I don’t want to suggest for a moment that Parkinson’s Law of International Politics can only be explained by policymakers’ mistakes or imperial ideology. Such a systematic component of human history cannot be explained by appealing to idiosyncratic errors or historically-contingent ideational developments. Imperial ideology is best seen as apologia for imperialism; not its driver.

Classical realists believed that statesmen’s lust for power was inherent in human nature. Neorealism discarded that assumption by relocating the ultimate cause to the systemic level; that is, in the interaction of states. Neoclassical realists have since smuggled it back in. For instance, Fareed Zakaria argues in From Wealth to Power that,

Nations try to expand their political interests abroad when central decision-makers perceive a relative increase in state power.

He shows that the weakness of the American state prevented the emergence of the US as a great power in 1865-1890. Specifically, Congress thwarted the executive’s efforts to project power and extend American influence abroad by refusing to pay for it. More generally, he argues that national war potential is not enough. In order to be a great power, a state must be institutionally capable of mobilizing society’s resources to generate state power. And specifically in the case of the United States, he shows that we can rule out systemic pressure for expansion:

The United States did not expand against strong states that posed a great threat to its security but largely against areas that were weak and in which expansion would entail a small cost.

But if fear, that is to say, systemic pressure, was not the cause of US expansion, then what is left?

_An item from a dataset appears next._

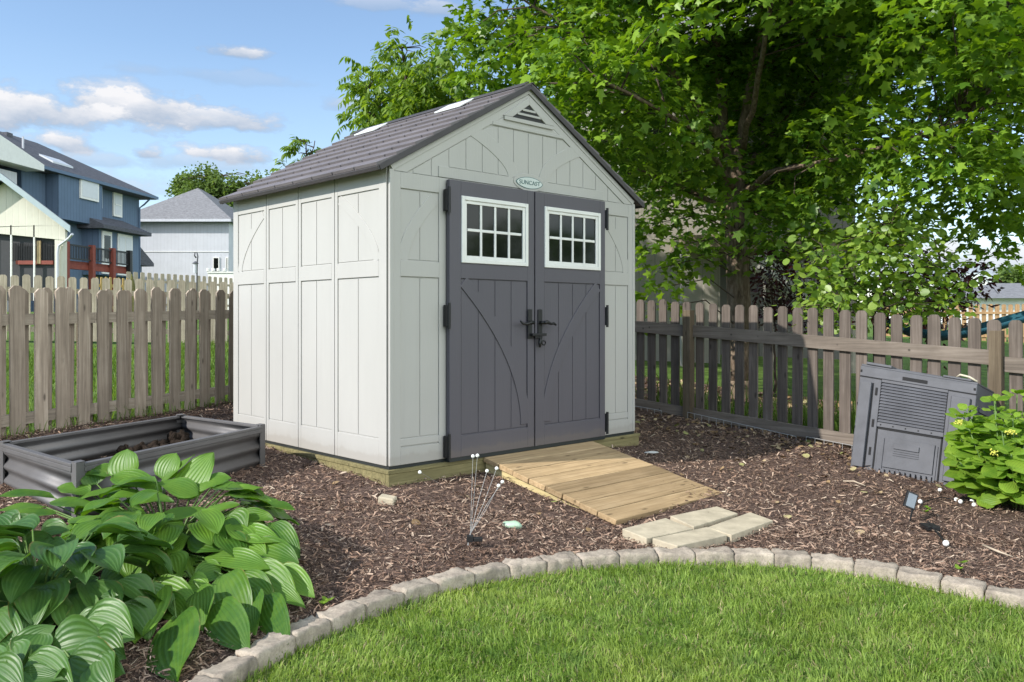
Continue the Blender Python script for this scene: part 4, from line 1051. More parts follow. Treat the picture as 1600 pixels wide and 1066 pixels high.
# ================================================================== TREES
def m_bark(name, c1, c2):
    k = NT(name); v = k.coord('Object', (1, 1, .22)); a = k.noise(v, 26, 8, .7, .4); b = k.noise(k.coord('Object'), 3, 4)
    col = k.ramp(a, [(.3, [x*.4 for x in c1]), (.5, c1), (.75, c2)]); col = k.mix(k.ramp(b, [(.5, 0), (.75, .5)]), col, (.06, .075, .03))
    k.bump(a, .8, .02); return k.done(col, .95, .1)
M_BARK = m_bark('maple_bark', (.17, .125, .09), (.34, .27, .205))
M_TWIG = m_plain('twig_bark', (.07, .05, .035), .9, .2)
M_MAPLE = m_leaf('maple_leaf', (.055, .130, .012), (.235, .37, .038), .38, .42, .4, tcol=(1.6, 1.6, .35))
def leaf_sprays(centers, radii, per, size, tmpl, seed, flat=.10, droop=.25, tilt=.4):
    """flattened sprays of leaves: leaf tips point out of the spray and hang a little"""
    r = np.random.default_rng(seed); P = []; T = []; N = []; Z = []
    for c, R in zip(centers, radii):
        n = max(6, int(per*(R/.5)**2)); a = r.random(n)*6.283; q = np.sqrt(r.random(n))*R
        up = nrm(np.array([r.normal(0, .22), r.normal(0, .22), 1.0])); e1 = nrm(np.cross(up, [0.3, 1, 0])); e2 = np.cross(up, e1)
        rad = np.cos(a)[:, None]*e1 + np.sin(a)[:, None]*e2
        p = np.array(c) + rad*q[:, None] + up*r.normal(0, flat, n)[:, None] - np.array([0, 0, 1])*(q**2/R*.30)[:, None]
        P.append(p); T.append(rad + r.normal(0, .45, (n, 3)) - np.array([0, 0, droop])); N.append(up + r.normal(0, tilt, (n, 3))); Z.append(size*(.5 + .85*r.random(n)**.9))
    return instances(*tmpl, np.concatenate(P), np.concatenate(T), np.concatenate(N), np.concatenate(Z))
def limb(mb, pts, r0, r1, seg=8, wob=.03):
    P = [Vector(p) for p in pts]; out = []
    for i in range(len(P) - 1):
        for k in range(4): out.append(P[i].lerp(P[i + 1], k/4) + Vector((random.gauss(0, wob), random.gauss(0, wob), 0))*(0 if i == 0 and k == 0 else 1)*.5)
    out.append(P[-1]); n = len(out); mb.tube(out, [r0 + (r1 - r0)*(i/(n - 1))**.8 for i in range(n)], seg); return out
def connect(mb, centers, nodes, r0=.012, r1=.004):
    A = np.array([tuple(p) for p in nodes])
    for c in centers:
        j = np.argmin(((A - np.array(c))**2).sum(1) + 3*np.maximum(0, A[:, 2] - c[2])); a = Vector(A[j]); b = Vector(c)
        m = (a + b)/2 + Vector((random.gauss(0, .06), random.gauss(0, .06), .12*(b - a).length)); mb.tube([a, m, b], [r0, (r0 + r1)/2, r1], 4, False)
# ---- maple
mp = W3(1153, 505, 10.9); mp.z = float(gz(mp.x, mp.y))
maple = thing('maple_tree', 'large spreading maple with dense dark green crown over the right fence', 'tree', tuple(mp))
tk = MB()
tr = [(mp.x, mp.y, mp.z - .1), tuple(mp + Vector((0, 0, .25))), W3(1153, 430, 10.9), W3(1148, 340, 10.9), W3(1148, 262, 10.9)]
limb(tk, tr[:2], .23, .165, 14, .0); nodes = []
nodes += limb(tk, tr[1:], .165, .12, 14, .01)
LM = [([W3(1148, 265, 10.9), W3(1158, 215, 10.85), W3(1172, 130, 10.8), W3(1192, 40, 10.7), W3(1200, -90, 10.6), W3(1215, -250, 10.5)], .085, .03),
      ([W3(1146, 275, 10.9), W3(1130, 210, 10.95), W3(1121, 110, 11), W3(1117, 0, 11), W3(1112, -140, 11), W3(1090, -260, 11)], .08, .03),
      ([W3(1135, 235, 10.9), W3(1095, 170, 10.6), W3(1050, 115, 10.3), W3(1022, 60, 10.1), W3(985, -10, 9.8), W3(930, -90, 9.5)], .06, .018),
      ([W3(1050, 115, 10.3), W3(990, 90, 10.2), W3(920, 60, 10.1), W3(850, 20, 10.0), W3(790, -20, 9.9)], .035, .012),
      ([W3(1150, 280, 10.9), W3(1215, 200, 11.9), W3(1310, 110, 12.8), W3(1430, 30, 13.2), W3(1580, -20, 13.4)], .05, .015),
      ([W3(1150, 300, 10.9), W3(1250, 260, 11.3), W3(1380, 220, 11.6), W3(1540, 200, 12), W3(1700, 150, 12)], .055, .018),
      ([W3(1150, 310, 10.9), W3(1200, 270, 10.2), W3(1280, 255, 9.4), W3(1380, 230, 8.8), W3(1500, 190, 8.3)], .045, .014),
      ([W3(1145, 330, 10.9), W3(1080, 300, 11.1), W3(1010, 270, 11.4), W3(940, 230, 11.7)], .04, .014),
      ([W3(1148, 300, 10.9), W3(1120, 250, 10.1), W3(1080, 200, 9.3), W3(1010, 160, 8.6), W3(930, 120, 8.2)], .04, .014),
      ([W3(1160, 240, 10.85), W3(1180, 150, 10.0), W3(1200, 20, 9.2), W3(1230, -120, 8.5), W3(1250, -260, 7.9)], .045, .014),
      ([W3(1120, 110, 11), W3(1080, 0, 11.8), W3(1020, -80, 12.5), W3(960, -120, 13)], .04, .014),
      ([W3(1172, 130, 10.8), W3(1280, 20, 11.4), W3(1400, -80, 12.0), W3(1520, -150, 12.5)], .045, .014)]
for pts, a, b in LM: nodes += limb(tk, pts, a, b, 8)
fix_normals(tk.build('trunk', M_BARK, maple, True))
rm = np.random.default_rng(42); cs = []; rs_ = []
ce = np.array([4.0, 10.8, 5.1]); ra_ = np.array([4.9, 4.1, 3.5])
while len(cs) < 560:
    v = nrm(rm.normal(0, 1, 3)); q = rm.random()**.45; p = ce + ra_*v*q
    if p[2] < 2.1 + .25*rm.random(): continue
    px = CX + F*p[0]/p[1]; py = HY + F*(HC - p[2])/p[1]
    if p[2] < 3.0 and abs(p[0] - 3.0) < 1.4 and p[1] < 10.4 and rm.random() < .75: continue      # keep the trunk in sight
    if p[2] < 3.1 and p[0] > 4.2 and p[1] > 6 and rm.random() < .72: continue                          # thin low crown on the right
    if p[2] < 2.9 and p[0] < 1.4: continue
    if px < 735 and py > -60: continue
    if 1235 < px < 1490 and 30 < py < 200 and p[1] < 11.2 and rm.random() < .8: continue
    if 1070 < px < 1230 and -60 < py < 250 and p[1] < 10.75 and rm.random() < .95: continue
    if p[2] > 3.0 and p[2] < 4.2 and 4.6 < p[0] < 6.4 and rm.random() < .35: continue
    cs.append(p); rs_.append(rm.uniform(.38, .72))
k_ = 0
while k_ < 270:                                               # the high crown above
    v = nrm(rm.normal(0, 1, 3)); p = np.array([3.0, 10.9, 6.6]) + np.array([5.4, 4.2, 3.0])*v*rm.random()**.4
    if p[2] < 4.9 or HY + F*(HC - p[2])/p[1] > (-25 if CX + F*p[0]/p[1] > 880 else -230): continue
    cs.append(p); rs_.append(rm.uniform(.5, .8)); k_ += 1
# lower boughs seen against the dark
for (x, y, Y, R) in ((1175, 300, 9.4, .42), (1240, 312, 9.3, .42), (1140, 330, 9.5, .35), (1205, 345, 9.6, .4), (1000, 170, 8.8, .4), (960, 190, 8.9, .4), (1040, 200, 8.8, .42), (1100, 230, 9.2, .4), (1010, 240, 9.6, .45),
                     (1050, 385, 9.9, .45), (1020, 350, 10.2, .5), (1030, 420, 9.9, .35), (1030, 450, 9.8, .25), (1035, 480, 9.6, .2), (1070, 330, 10.4, .5), (1180, 380, 9.6, .33), (1230, 378, 9.6, .33), (1290, 205, 9.0, .45), (1330, 235, 8.9, .4),
                     (1420, 250, 8.2, .42), (1480, 265, 8.0, .42), (1560, 240, 7.9, .4), (1560, 90, 7.8, .4), (1590, 30, 7.6, .35), (1590, 160, 7.7, .35), (1480, 90, 8.4, .4), (1530, 350, 9.5, .4), (1580, 320, 9.3, .45),
                     (1300, 300, 10.2, .5), (1400, 330, 10.6, .5), (1250, 260, 10.5, .5), (1000, 300, 10.8, .55), (1060, 270, 10.5, .5), (1090, 400, 10.6, .35), (760, 100, 10.2, .42), (720, 60, 10.3, .35), (735, 130, 10.4, .32), (790, 60, 10.2, .5), (830, 120, 10.1, .4),
                     (780, 160, 10.6, .35), (860, 40, 10, .5), (900, 110, 9.6, .45), (1590, 410, 9.6, .22), (1560, 395, 9.7, .25)):
    cs.append(np.array(W3(x, y, Y))); rs_.append(R)
V, Fs = leaf_sprays(cs, rs_, 122, .106, MAPLE, 1)
fast_mesh('crown', V, Fs, M_MAPLE, maple)
br = MB(); connect(br, cs, nodes); br.build('branches', M_TWIG, maple, True)
# ---- walnut-like tree behind the shed (pinnate drooping leaves)
M_WAL = m_leaf('pinnate_leaf', (.10, .19, .025), (.26, .36, .06), .45, .45, .4, tcol=(1.5, 1.5, .4))
def pinnate(centers, radii, per, seed, L=.34, lsz=.12):
    r = np.random.default_rng(seed); P = []; T = []; N = []; Z = []
    for c, R in zip(centers, radii):
        for k in range(max(3, int(per*(R/.5)**2))):
            v = nrm(r.normal(0, 1, 3)); o = np.array(c) + v*R*r.random()**.5; d = nrm(v + np.array([0, 0, .15]) + r.normal(0, .3, 3)); side = nrm(np.cross(d, [0, 0, 1.0]))
            for i in range(7):
                t = (i + 1)/7*L; p = o + d*t - np.array([0, 0, 1])*(t*t*1.1)
                for sg in ((1, -1) if i < 6 else (0,)):
                    P.append(p); T.append(side*sg + d*.45 - np.array([0, 0, .55]) + r.normal(0, .15, 3)); N.append(np.array([0, 0, 1.0]) + r.normal(0, .3, 3)); Z.append(lsz*(.8 + .5*r.random()))
    return instances(*LANCE, np.array(P), np.array(T), np.array(N), np.array(Z))
def simple_tree(name, label, base, px_nodes, cluster, per, mat, leaffn, r0=.08, group=None):
    t = thing(name, label, 'tree', tuple(base), 0, group); tb = MB(); nd = []
    for pts, a, b in px_nodes: nd += limb(tb, pts, a, b, 7)
    cs = [np.array(W3(x, y, Y)) for x, y, Y, R in cluster]; rr = [R for *_, R in cluster]
    connect(tb, cs, nd, .01, .003); fix_normals(tb.build('trunk', M_TWIG, t, True))
    V, Fs = leaffn(cs, rr); fast_mesh('crown', V, Fs, mat, t); return t
rw = random.Random(4); cl = []
for k in range(150):
    x = rw.gauss(645, 48); y = rw.gauss(165, 42)
    if x < 560 + max(0, (95 - y))*.9 or y < 72 or y > 260 or x > 760: continue
    cl.append((x, y, rw.uniform(12.6, 14.4), rw.uniform(.25, .42)))
cl += [(622, 82, 13.5, .22), (628, 62, 13.5, .16), (655, 90, 13.6, .25), (570, 130, 13.4, .2), (556, 138, 13.4, .16), (575, 170, 13.3, .25), (560, 190, 13.4, .2), (600, 110, 13.4, .25), (690, 110, 13.8, .3), (660, 140, 13.8, .35), (615, 180, 13.5, .35), (700, 170, 13.8, .35), (680, 210, 13.5, .4), (620, 215, 13.5, .3)]
base = W3(650, 500, 13.6); base.z = float(gz(base.x, base.y))
simple_tree('walnut_tree', 'light green tree with drooping feathery leaves behind the shed roof', base,
            [([base, W3(648, 380, 13.6), W3(642, 260, 13.6), W3(636, 150, 13.6), W3(628, 75, 13.5)], .09, .015), ([W3(645, 300, 13.6), W3(690, 220, 13.7), W3(710, 150, 13.8)], .04, .012), ([W3(643, 280, 13.6), W3(600, 210, 13.5), W3(572, 150, 13.4)], .035, .01)],
            cl, 12, M_WAL, lambda c, r: pinnate(c, r, 12, 3))
base = W3(492, 500, 11.8); base.z = float(gz(base.x, base.y))
simple_tree('sapling', 'slim sapling with drooping leaves peeking over the shed eave', base,
            [([base, W3(490, 380, 11.8), W3(484, 290, 11.8), W3(478, 222, 11.8)], .03, .008), ([W3(486, 262, 11.8), W3(492, 220, 11.8)], .01, .006)],
            [(470, 218, 11.8, .06), (488, 222, 11.8, .05), (466, 240, 11.8, .06), (476, 232, 11.8, .04), (462, 262, 11.8, .08), (452, 270, 11.8, .06)], 12, M_WAL, lambda c, r: pinnate(c, [.12]*len(c), 56, 5, .22, .10), .03)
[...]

He dismisses economic explanations out of hand. Indeed, in Zakaria’s treatment, statesmen’s lust for power functions as an exogeneous assumption; playing precisely the role it played in classical realism; without a word, of course, about man’s dark nature.

Economic explanations cannot be so easily dismissed. After all, not all great powers sought influence with the same vigor. This was largely a game played by sea powers not land powers. Athens had dozens of colonies; Sparta had none. The sea powers on the Atlantic coast established colonies and sought influence all around the world. The continental great powers developed no such appetite until they too became navalist. Both the American and Japanese spheres of influence too came with naval power. And all the sea powers, of course, were commercial trading states. Indeed, in the initial phase of European expansion, capitalism was in the driver’s seat. The Dutch, British and French acquisitions were manifestly for commercial reasons. Even American gunboats followed on the heels of the likes of the United Fruit Company. Dismissing this history requires some serious intellectual “discipline.”

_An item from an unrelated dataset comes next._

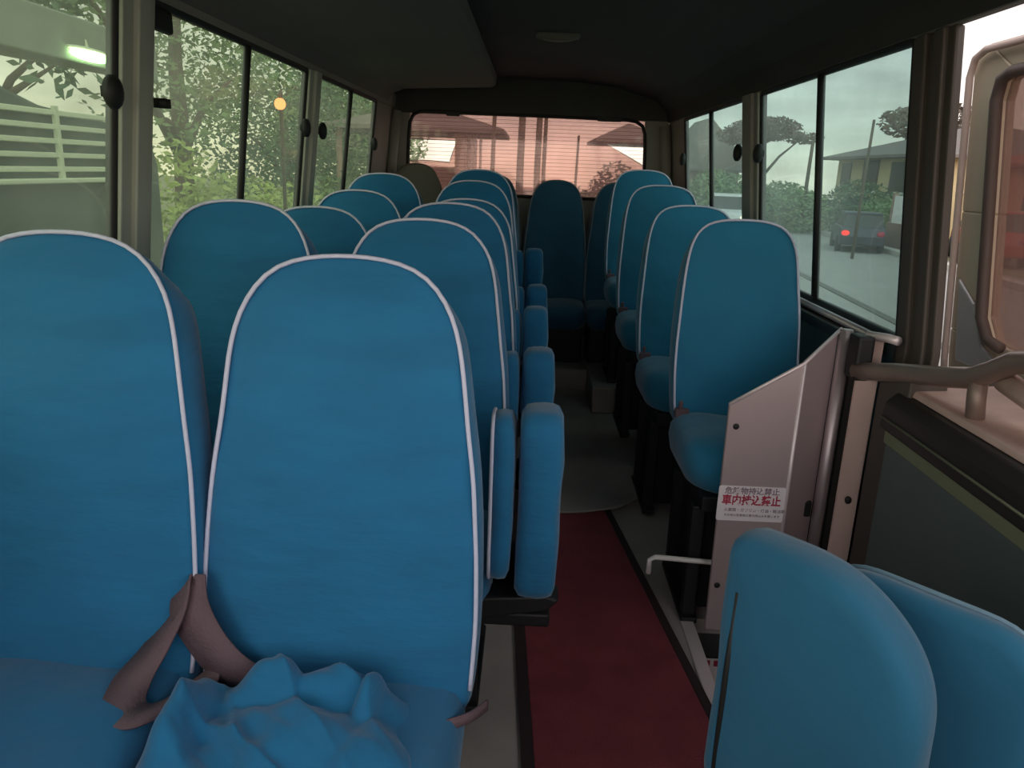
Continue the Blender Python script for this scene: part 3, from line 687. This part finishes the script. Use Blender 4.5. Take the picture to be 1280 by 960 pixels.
tag(MB().box(-3.7, -2.0, 21.0, 21.3, G, 1.32).build('garden_wall', WALLG), 'low grey brown wall under the shelter, left end of the rear window', 'wall')
def pole(x, y, h, r, label, arms=True, name='utility_pole'):
    t = thing(name, label, 'pole', (x, y, G), group='poles outside')
    b = MB(); b.tube([(0, 0, 0), (0, 0, h*.5), (.03, 0, h)], [r, r*.9, r*.75], 8); b.build('shaft', BARK, t, True)
    if arms:
        b = MB(); b.box(-.7, .7, -.05, .05, h-.5, h-.4); b.build('crossarm', BARK, t)
pole(-1.02, 19.4, 4.2, .06, 'thin pole left of centre in the rear window, by the house roof', False)
pole(-.36, 20, 4.6, .10, 'thick pole at the centre of the rear window', False)
pole(.07, 20.2, 4.6, .09, 'left pole of the close pair in the rear window', False)
pole(.24, 21.0, 4.6, .06, 'right pole of the close pair in the rear window', False)
pole(1.35, 26, 3.2, .05, 'short thin pole right of centre in the rear window', False)
pole(9.0, 22, 3.7, .05, 'thin pole in front of the cream house in the right window', False)
pole(11.2, 33, 3.6, .09, 'distant pole left of the window divider on the right', False)
BG = 'bushes seen through the right windows'
tree('bush', 'big green bush left of the divider in the right window', 'bush', (11.0, 35, G), [((0, 0, .9), (1.4, 2.4, 1.1)), ((.4, 2.4, 1.0), (1.3, 2.0, 1.0)), ((0, -2.5, .8), (1.2, 1.8, .9))], 6000, .09, LEAF[0], 11, trunk=False, group=BG)
tree('bush', 'dark rounded bush in front of the cream house', 'bush', (13.0, 32.0, G), [((0, 0, 1.0), (1.3, 2.0, 1.2)), ((.4, -2.0, .8), (1.2, 1.6, 1.0))], 5000, .085, LEAF[2], 12, trunk=False, group=BG)
tree('bush', 'green bush at the foot of the cream house, beside the white gate', 'bush', (12.4, 27.2, G), [((0, 0, .7), (.9, 1.6, .8)), ((.2, 1.8, .8), (.9, 1.4, .8))], 4500, .075, LEAF[0], 13, trunk=False, group=BG)
tree('bush', 'long green bush below the steep roof in the rear right window', 'bush', (8.6, 36, G), [((0, 0, 1.0), (1.3, 4.0, 1.3)), ((0, 2.6, 1.1), (1.2, 2.4, 1.4))], 6000, .11, LEAF[0], 14, trunk=False, group=BG)
tree('roadside_tree', 'dark flat topped tree above the steep roof in the rear right window', 'tree', (10.6, 38, G), [((0, 0, 4.3), (1.6, 2.6, .55)), ((.8, -3.0, 3.8), (.9, 1.2, .25)), ((-.3, 2.2, 4.1), (1.4, 2.0, .5))], 6000, .09, LEAF[3], 15)
tree('roadside_tree', 'small tree rising behind the roof of the cream house', 'tree', (19.5, 43, G), [((0, 0, 5.2), (1.6, 1.6, .8)), ((1.4, -2, 5.4), (1.2, 1.2, .7))], 1000, .18, LEAF[3], 16)
tree('bush', 'brown leafy bush behind the right half of the rear window', 'bush', (1.95, 19, G), [((0, 0, 1.2), (.75, 1.0, 1.15)), ((-.9, .4, .8), (.7, .8, .9)), ((.8, 0, .8), (.7, .9, .9))], 6000, .06, LEAF[3], 17, trunk=False)
tree('bush', 'low brown bush at the centre of the rear window', 'bush', (.95, 24, G), [((0, 0, .9), (.8, .8, .9)), ((-2.2, 1, .6), (.9, .8, .6))], 3500, .06, LEAF[3], 18, trunk=False)
# white gate wall
t = thing('garden_gate', 'white panelled gate on a low wall between the bushes and the right window post', 'gate', (11.7, 25.0, G))
b = MB(); b.box(-.12, .12, -1.2, 1.0, 0, .85); b.build('base_wall', WALLG, t)
b = MB(); b.box(-.05, .05, -1.1, .9, .85, 1.7); b.build('panel', WHITEP, t)
for y in (-1.1, -.1, .9):
    b = MB(); b.box(-.08, .08, y-.05, y+.05, .84, 1.78); b.build('gate_post', WALLG, t)
# cars
def car(label, loc, rz, paint, tail=None, head=None, name='car'):
    t = thing(name, label, 'car', loc, rz, 'cars outside')
    side = [(-1.8, .28), (1.8, .28), (1.85, .6), (1.75, .82), (.95, .92), (-1.75, .95), (-1.85, .6)]
    b = MB(); b.prism(side, lambda a, c, d: (d, a, c), -.78, .78); b.build('body', paint, t, bevel=.06)
    cab = [(-1.7, .93), (1.0, .9), (.45, 1.38), (-1.4, 1.42)]
    b = MB(); b.prism(cab, lambda a, c, d: (d*(1-.25*max(0, (c-.9))), a, c), -.72, .72); b.build('cabin', DARKW, t, bevel=.04)
    b = MB(); b.prism([(-1.45, 1.40), (.45, 1.36), (.42, 1.44), (-1.38, 1.46)], lambda a, c, d: (d, a, c), -.64, .64); b.build('roof', paint, t, bevel=.02)
    for sx in (-.74, .74):
        for y in (-1.15, 1.2):
            b = MB(); b.tube([(sx-.09, y, .3), (sx+.09, y, .3)], .3, 16); b.build('wheel', RUBBER, t, True)
    for sx in (-.6, .6):
        b = MB(); b.sphere((sx, -1.84, .72), (.14, .05, .10)); b.build('tail_light', (tail if tail and sx < 0 else STICKRED), t, True)
        b = MB(); b.sphere((sx, 1.82, .66), (.16, .05, .09)); b.build('head_light', head or WHITEP, t, True)
    return t
car('dark grey car with a red tail light lit, on the road in the right window', (10.35, 25.2, G), math.radians(-16), mat('car_dark', srgb(60, 60, 66), .4, vary=.05), LAMPR).scale = (.82, .82, .82)
car('pale car with yellow headlights on, behind the top of the third right seat', (7.6, 31, G), PI-.22, CARW, None, LAMPY)
car('red car passing in the gap beside the open door', (13.0, 22.6, G), math.radians(-22), CARR)
car('small red car at the foot of the poles in the rear window', (.15, 30, G), 0.02, CARR, LAMPR)
car('pale car near the house in the rear window', (-1.9, 30, G), PI, CARW, None, LAMPY)

# ------------------------------------------------------------------ world
wd = bpy.data.worlds.new('dusk_sky'); sc.world = wd; wd.use_nodes = True
N = wd.node_tree.nodes; L = wd.node_tree.links
bg = N['Background']
tc = N.new('ShaderNodeTexCoord'); sx = N.new('ShaderNodeSeparateXYZ'); L.new(tc.outputs['Generated'], sx.inputs[0])
rp = N.new('ShaderNodeValToRGB'); L.new(sx.outputs['Z'], rp.inputs[0])
el = rp.color_ramp.elements
el[0].position = 0.; el[0].color = (1.0, .82, .66, 1)
el[1].position = .06; el[1].color = (.86, .78, .70, 1)
for p, c in ((.16, (.66, .60, .59, 1)), (.45, (.74, .70, .69, 1)), (1., (.6, .66, .7, 1))):
    e = el.new(p); e.color = c
mp = N.new('ShaderNodeMapping'); mp.inputs['Scale'].default_value = (2.2, 2.2, 9); L.new(tc.outputs['Generated'], mp.inputs[0])
nz = N.new('ShaderNodeTexNoise'); nz.inputs['Scale'].default_value = 2.2; nz.inputs['Detail'].default_value = 6; L.new(mp.outputs[0], nz.inputs[0])
mr = N.new('ShaderNodeMapRange'); mr.inputs[1].default_value = .3; mr.inputs[2].default_value = .7; mr.inputs[3].default_value = .72; mr.inputs[4].default_value = 1.3
L.new(nz.outputs[0], mr.inputs[0])
# the sky behind the camera is brightened to light the seat fronts
ny_ = N.new('ShaderNodeMapRange'); ny_.inputs[1].default_value = .1; ny_.inputs[2].default_value = -.8; ny_.inputs[3].default_value = 1.; ny_.inputs[4].default_value = 2.35
L.new(sx.outputs['Y'], ny_.inputs[0])
mu = N.new('ShaderNodeMath'); mu.operation = 'MULTIPLY'; L.new(mr.outputs[0], mu.inputs[0]); L.new(ny_.outputs[0], mu.inputs[1])
m2 = N.new('ShaderNodeMath'); m2.operation = 'MULTIPLY'; m2.inputs[1].default_value = 1.4; L.new(mu.outputs[0], m2.inputs[0])
L.new(rp.outputs[0], bg.inputs[0]); L.new(m2.outputs[0], bg.inputs[1])

# ------------------------------------------------------------------ camera (phone at the front of the aisle, looking to the rear)
F = 962.; VPX, VPY, ROLL = 668., 213., math.radians(2.4)
d = Vector(((VPX-640)/F, (VPY-480)/F, 1)).normalized()
r = Vector((math.cos(ROLL), math.sin(ROLL), 0)); r.z = -(r.x*d.x+r.y*d.y)/d.z; r.normalize()
u = r.cross(d)
# rows r,d,u are world X,Y,Z in camera axes (x right, y down, z forward)
Mw = Matrix(((r.x, -r.y, -r.z), (d.x, -d.y, -d.z), (u.x, -u.y, -u.z)))
cam = bpy.data.cameras.new('camera'); cam.sensor_width = 36; cam.lens = F/1280*36; cam.clip_start = .02; cam.clip_end = 500
co = bpy.data.objects.new('camera', cam); C.objects.link(co)
co.matrix_world = Matrix.Translation((0, 0, 1.32)) @ Mw.to_4x4()
sc.camera = co
sc.view_settings.view_transform = 'Standard'; sc.view_settings.look = 'None'; sc.view_settings.gamma = 1; sc.view_settings.use_curve_mapping = False
sc.view_settings.exposure = 0.28
sc.cycles.use_denoising = True
sc.cycles.max_bounces = 8; sc.cycles.diffuse_bounces = 5; sc.cycles.transparent_max_bounces = 24
sc.cycles.sample_clamp_indirect = 4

But even if one were able to cover much of this feverish activity with geostrategic and commercial logics, that still leaves a susbtantial portion of Parkinson’s Law of International Politics unexplained. Both Rome and Assyria were unipolar powers that routinely intervened on their periphery for hundreds of years. Our present unipole is no different. Why would they do so uniformly across space and time in the face of no threats or commercial opportunities? I don’t have an answer but somehow it reminds me of Sebald’s take in Austerlitz:

Their body temperature will then be thirty-six degrees Celsius, like that of mammals, and of dolphins and tunny fish swimming at full speed. Thirty-six degrees, according to Alphonso, has always proved the best natural level, a kind of magical threshold, and it had sometimes occurred to him, Alphonso, said Austerlitz, that all mankind’s misfortunes were connected with its departure at some point in time from that norm, and with the slightly feverish, overheated condition in which we constantly found ourselves.

———

[1] Parkinson’s original formulation was a dig on bureaucracy: “work expands so as to fill the time available for its completion.”

[2] The exception which proves the rule was the Indian army, paid for by the colony, which was somewhat useful as cannon fodder on the killing fields.

[3] The US veto over gulf energy does not require control of any major state in the region. The US can shut off the flow of oil to China, Japan, Germany, or whoever because it controls the sea lanes.